赤谷の苦灰石 Dolomite from Akatani

新潟県新発田市東赤谷 飯豊鉱山
Iide Mine, Higashi-Akatani, Shibata City, Niigata, Japan
幅 width 65 mm / 重さ weight 94 g


苦灰石(CaMg(CO3)2)の結晶は牛乳のような白色で、ツヤツヤしている。先端がとがった方解石(CaCO3)の結晶もいくつかみられる。結晶の表面がギザギザして、形が全体的に湾曲しているのは、苦灰石に典型的なもので、鞍状とか爪状などと形容される。飯豊鉱山は、そのすぐ西隣の赤谷鉱山とともに、スカルン型の鉱床を有し、銅や鉄(赤鉄鉱)などを採掘した。場所は加治川ダムの辺りである。国鉄時代は赤谷線が走り、鉱山専用の軌道もあったが、すべて廃止された。

おなじ東北の釜石、和賀仙人、八茎などの諸鉱山も、赤谷と同様のスカルン型鉱床を有していて、銅や鉄を産出した。ただ一口にスカルン鉱床といっても、それぞれに個性があるようで、ここ赤谷では脈石として苦灰石を多産した。鉄鉱石本体も、たとえば釜石は磁鉄鉱だったり、いろいろである。

Dolomite is milky white and the surface is shiny. There are also some pointed calcite crystals. This may be a typical example of saddle-shape or finger-nail dolomite. Iide and its neighboring Akatani mines have skarn deposits and the main ores were copper and iron (hematite). There was a railway to the mine but it was closed many years ago. In Tohoku district, there are some skarn deposits such as Kamaishi, Waga-Sennin, and Yaguki, which similarly produced copper and iron. However, each mine seems to have its own characteristic, and the Akatani deposit is rich in dolomite.

興味深いことに、この標本には古いラベルがついていた。所持者とおもわれる荒木孝治(1929-2004)は、大学卒業後アメリカに渡り、シカゴ大などで鉱物学を研究した。アラキアイトという鉱物にも名を残す、著名な鉱物学者である。どんな経緯でわたしのような者に渡ってきたのか知らないが、かなり古い標本であることにはまちがいない。
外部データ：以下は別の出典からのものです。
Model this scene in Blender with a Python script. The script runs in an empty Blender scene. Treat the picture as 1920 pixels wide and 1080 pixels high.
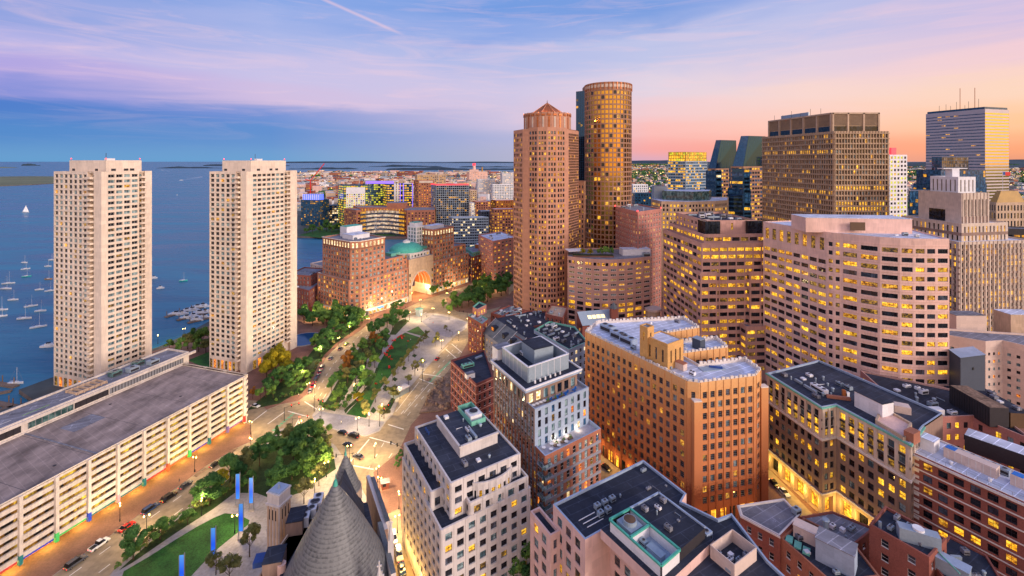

日本人の鉱物研究家の名前がついた鉱物は、小藤石とか若林鉱とか、50種くらいあるようだ(松原聰「日本の鉱物」増補改訂版、学研、2009)。荒木石はあまりにマイナーな存在だからか、アメリカに渡った研究者だからシカトされているのか、よくわからないが、この本にも掲載されていない。日本の学界というのはさもしいものだ。

Interestingly there was an old label with this specimen. It was probably owned by Takaharu ARAKI (1929-2004), who graduated from a university in Japan and moved to the united states to research mineralogy. Arakiite is named after him. There are about 50 mineral species named after Japanese mineralogists. Anyway this must be a very old specimen.

参考

  • おとなり赤谷鉱山の赤鉄鉱と黄鉄鉱の標本。幅は約 5.5 cm。塊状の鉱石標本だが、赤鉄鉱と硫化金属鉱物(黄鉄鉱・黄銅鉱)が共存した鉱床だったことがわかる。

  • むかしの地図には加治川上流の「赤谷鉄山」が記載されている。

  • 復刻版地図帳 昭和48年版 帝国書院 より。 From a student textbook of geography published in 1973.

追記

  • GSJ 地質ニュース 2021年8月号に「地質標本館での日本人名由来鉱物の展示」(佐脇貴幸、産業技術総合研究所、地質調査総合センター)と題する記事がのっていて、鉱物学的には現在有効でなくなったものも含めて 77 種類の鉱物が「日本人名由来」のものとして列挙されている。荒木石も含まれていてほっとした。